Monday, 5 May 2014

Zurbaran and death: art and order

Luminous order
I was slightly irritated on Friday by the LRB review of the Zurbaran exhibition in Brussels.

Creative artists, whose calling is to negate nothing by making something, can prove strangely drawn to inexistence – their own, if not the world’s in general...

A couple of versions of the lamb by Josefa de Obidos, strongly marked by Zurbarán’s influence, have the lamb in a similar pose on a slab that bears the tag: ‘occisus ab origine mundi’. [Killed from the beginning of the world.] It’s hard not to conclude that for de Obidos as for Zurbarán, dead is best, and, as the motto suggests, that things went bad from the get-go. 

For me, Zurbaran is one of those painters who precisely gets right the intensity of life and meaning, and describing this as a hankering for death -except insofar as it is an acknowledgment that this intensity points to a supernatural end rather than simply a natural one- gets him just completely wrong. But in getting him wrong, it reminded me of why the visual arts are essential to understanding the world, including the world of morality and politics.

For us -and 'us' here means those conservatives who believe in a perennial philosophy (as Webster's puts it) which is 'the philosophical tradition of the world's great thinkers from Plato, Aristotle, and Aquinas to their modern successors dealing with problems of ultimate reality', there is a fundamental order to the world. Precisely how that order is conceptualized will differ according as you are a Thomist, a Platonist, a Confucian, a Stoic etc etc. But all these schools will share a sense that the human task is to discern and imitate that order. 

Discernment of order is under the aspects of truth, goodness and beauty, and, of these, it is perhaps beauty which is, in the modern world, most neglected. Art, when done properly, makes manifest that order: the rationality of the world becomes visible (or audible) rather than merely understood or desired.

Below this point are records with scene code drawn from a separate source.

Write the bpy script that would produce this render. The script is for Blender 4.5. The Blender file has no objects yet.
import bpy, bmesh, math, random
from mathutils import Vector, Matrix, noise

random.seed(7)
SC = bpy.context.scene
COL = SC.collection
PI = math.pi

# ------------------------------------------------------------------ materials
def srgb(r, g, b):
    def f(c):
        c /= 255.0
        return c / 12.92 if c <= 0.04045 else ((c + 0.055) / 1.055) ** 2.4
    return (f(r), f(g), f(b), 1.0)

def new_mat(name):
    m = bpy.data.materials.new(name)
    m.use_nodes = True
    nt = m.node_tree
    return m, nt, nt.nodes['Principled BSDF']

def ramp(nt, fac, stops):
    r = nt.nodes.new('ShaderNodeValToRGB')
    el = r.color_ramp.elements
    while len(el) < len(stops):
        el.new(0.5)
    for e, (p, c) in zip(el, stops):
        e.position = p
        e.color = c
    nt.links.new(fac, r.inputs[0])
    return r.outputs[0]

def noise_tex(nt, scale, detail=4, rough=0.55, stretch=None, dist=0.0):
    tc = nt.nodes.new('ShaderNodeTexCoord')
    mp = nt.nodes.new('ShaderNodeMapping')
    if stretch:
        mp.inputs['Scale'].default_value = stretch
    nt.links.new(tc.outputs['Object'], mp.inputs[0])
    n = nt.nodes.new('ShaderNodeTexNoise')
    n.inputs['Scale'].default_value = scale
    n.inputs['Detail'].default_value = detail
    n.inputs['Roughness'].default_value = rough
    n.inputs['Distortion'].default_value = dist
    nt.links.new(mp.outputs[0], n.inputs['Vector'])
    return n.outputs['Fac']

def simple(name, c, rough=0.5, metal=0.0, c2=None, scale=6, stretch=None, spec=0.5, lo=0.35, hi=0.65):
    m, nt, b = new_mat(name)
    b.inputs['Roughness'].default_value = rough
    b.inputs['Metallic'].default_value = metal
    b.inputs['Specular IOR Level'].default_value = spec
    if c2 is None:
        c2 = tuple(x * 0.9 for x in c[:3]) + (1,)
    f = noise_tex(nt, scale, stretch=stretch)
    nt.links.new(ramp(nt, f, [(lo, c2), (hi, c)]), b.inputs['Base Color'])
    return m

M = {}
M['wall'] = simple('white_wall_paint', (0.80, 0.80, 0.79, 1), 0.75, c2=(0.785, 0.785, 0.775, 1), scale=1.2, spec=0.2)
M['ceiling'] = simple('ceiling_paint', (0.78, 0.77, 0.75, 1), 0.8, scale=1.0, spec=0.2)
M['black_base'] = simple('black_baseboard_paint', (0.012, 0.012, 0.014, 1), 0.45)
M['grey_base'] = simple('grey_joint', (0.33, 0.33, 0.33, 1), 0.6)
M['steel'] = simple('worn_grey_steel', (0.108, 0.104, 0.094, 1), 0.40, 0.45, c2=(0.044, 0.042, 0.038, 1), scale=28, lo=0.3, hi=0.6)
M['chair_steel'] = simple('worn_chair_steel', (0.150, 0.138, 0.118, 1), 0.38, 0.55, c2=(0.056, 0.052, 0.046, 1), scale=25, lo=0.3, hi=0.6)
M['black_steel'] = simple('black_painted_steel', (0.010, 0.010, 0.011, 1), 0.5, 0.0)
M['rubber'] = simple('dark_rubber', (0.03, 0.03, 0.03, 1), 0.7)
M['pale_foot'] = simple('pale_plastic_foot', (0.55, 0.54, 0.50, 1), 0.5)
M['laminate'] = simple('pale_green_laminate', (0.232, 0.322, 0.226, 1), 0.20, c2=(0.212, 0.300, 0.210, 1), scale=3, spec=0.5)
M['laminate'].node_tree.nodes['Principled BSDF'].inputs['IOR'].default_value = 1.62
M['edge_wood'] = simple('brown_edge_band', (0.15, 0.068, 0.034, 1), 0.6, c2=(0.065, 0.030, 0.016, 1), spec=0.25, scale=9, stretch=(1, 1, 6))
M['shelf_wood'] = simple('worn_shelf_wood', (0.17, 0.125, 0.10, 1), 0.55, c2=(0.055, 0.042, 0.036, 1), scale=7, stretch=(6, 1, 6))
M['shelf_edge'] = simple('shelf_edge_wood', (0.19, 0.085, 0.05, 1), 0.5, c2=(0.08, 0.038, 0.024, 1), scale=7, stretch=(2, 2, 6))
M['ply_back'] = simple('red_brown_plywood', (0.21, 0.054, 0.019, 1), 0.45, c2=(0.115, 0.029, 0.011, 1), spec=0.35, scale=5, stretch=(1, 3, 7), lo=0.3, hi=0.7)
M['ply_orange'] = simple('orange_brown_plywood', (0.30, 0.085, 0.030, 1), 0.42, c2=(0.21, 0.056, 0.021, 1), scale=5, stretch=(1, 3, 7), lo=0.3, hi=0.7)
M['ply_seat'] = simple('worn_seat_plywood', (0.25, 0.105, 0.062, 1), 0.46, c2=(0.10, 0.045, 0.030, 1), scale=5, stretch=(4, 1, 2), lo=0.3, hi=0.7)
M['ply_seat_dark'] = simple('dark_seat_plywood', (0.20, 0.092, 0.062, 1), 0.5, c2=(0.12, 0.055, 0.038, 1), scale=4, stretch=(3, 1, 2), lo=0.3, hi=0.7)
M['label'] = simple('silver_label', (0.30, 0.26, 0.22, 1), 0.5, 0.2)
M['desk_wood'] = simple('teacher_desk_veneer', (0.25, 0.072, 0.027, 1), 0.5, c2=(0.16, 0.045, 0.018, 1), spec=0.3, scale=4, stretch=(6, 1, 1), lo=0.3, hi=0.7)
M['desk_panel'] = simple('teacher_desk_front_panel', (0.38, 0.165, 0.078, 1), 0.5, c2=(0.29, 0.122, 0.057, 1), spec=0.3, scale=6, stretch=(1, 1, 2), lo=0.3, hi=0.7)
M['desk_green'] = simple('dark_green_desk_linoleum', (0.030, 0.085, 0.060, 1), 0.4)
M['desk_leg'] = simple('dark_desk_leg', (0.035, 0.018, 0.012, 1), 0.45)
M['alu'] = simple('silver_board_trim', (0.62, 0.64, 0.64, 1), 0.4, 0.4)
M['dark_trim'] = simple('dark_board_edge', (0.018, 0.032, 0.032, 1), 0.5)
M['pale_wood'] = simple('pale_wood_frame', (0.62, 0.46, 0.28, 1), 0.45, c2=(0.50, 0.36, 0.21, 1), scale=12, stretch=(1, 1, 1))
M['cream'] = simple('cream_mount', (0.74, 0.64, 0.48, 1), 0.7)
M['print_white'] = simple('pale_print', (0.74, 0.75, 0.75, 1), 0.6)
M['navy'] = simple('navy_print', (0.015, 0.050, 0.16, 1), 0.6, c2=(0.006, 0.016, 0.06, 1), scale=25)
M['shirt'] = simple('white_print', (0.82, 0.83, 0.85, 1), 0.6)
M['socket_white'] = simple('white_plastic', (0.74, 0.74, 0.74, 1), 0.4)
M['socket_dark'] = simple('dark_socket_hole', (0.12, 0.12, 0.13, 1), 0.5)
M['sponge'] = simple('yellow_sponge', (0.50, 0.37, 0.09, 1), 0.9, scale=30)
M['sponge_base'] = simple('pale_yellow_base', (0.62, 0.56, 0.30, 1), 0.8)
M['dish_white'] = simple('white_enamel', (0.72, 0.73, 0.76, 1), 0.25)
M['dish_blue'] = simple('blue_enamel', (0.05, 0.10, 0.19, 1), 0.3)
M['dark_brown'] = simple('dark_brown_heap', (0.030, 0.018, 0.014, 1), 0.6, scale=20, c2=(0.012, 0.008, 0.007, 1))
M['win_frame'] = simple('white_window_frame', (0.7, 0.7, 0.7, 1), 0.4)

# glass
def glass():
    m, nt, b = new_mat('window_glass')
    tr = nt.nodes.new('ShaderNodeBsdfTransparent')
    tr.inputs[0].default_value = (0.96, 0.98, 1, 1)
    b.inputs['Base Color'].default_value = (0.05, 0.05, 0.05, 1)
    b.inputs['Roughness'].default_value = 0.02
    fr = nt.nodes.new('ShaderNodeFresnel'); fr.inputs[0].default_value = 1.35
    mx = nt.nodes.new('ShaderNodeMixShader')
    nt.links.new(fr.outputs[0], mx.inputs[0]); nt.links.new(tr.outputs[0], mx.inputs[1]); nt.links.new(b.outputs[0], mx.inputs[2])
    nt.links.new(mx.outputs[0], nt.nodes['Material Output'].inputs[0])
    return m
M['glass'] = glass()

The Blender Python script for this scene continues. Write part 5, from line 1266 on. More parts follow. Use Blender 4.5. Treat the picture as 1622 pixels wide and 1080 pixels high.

Zurbaran's manifesting of order can be seen both in the form of the individual objects and in the relationship between them: to see his paintings aright is to be sent back into the world to discern a rational order which is not yet perfectly there: an order that exists in potentia, but not in actu. Moreover, that order, the astringency the review talks of, is also an order in our psychology: to see the world aright, we too have to be cleansed.

Art is central to politics because it teaches us to see properly. When presented with 'the rich man in his castle, the poor man at his gate', the traditionalist (or perhaps more exactly the Daily Mail) simply sees the correct order of things and the progressive simply sees a wrong to be righted. We see -well what do we see? We see through a glass darkly, and to see clearly requires a katharsis of self as well as intensity of focus. Wrestling with art is wrestling with that order which is obscured: it is learning to discern. In Zurbaran, not only does his chiaroscuro serve to illuminate the luminous form against a dark background (the still life above) but it serves to obscure the form (below): a reminder that, on earth, order exists only as a dimly glimpsed future promise and never as a fully achieved reality.


                                                       Through a glass darkly.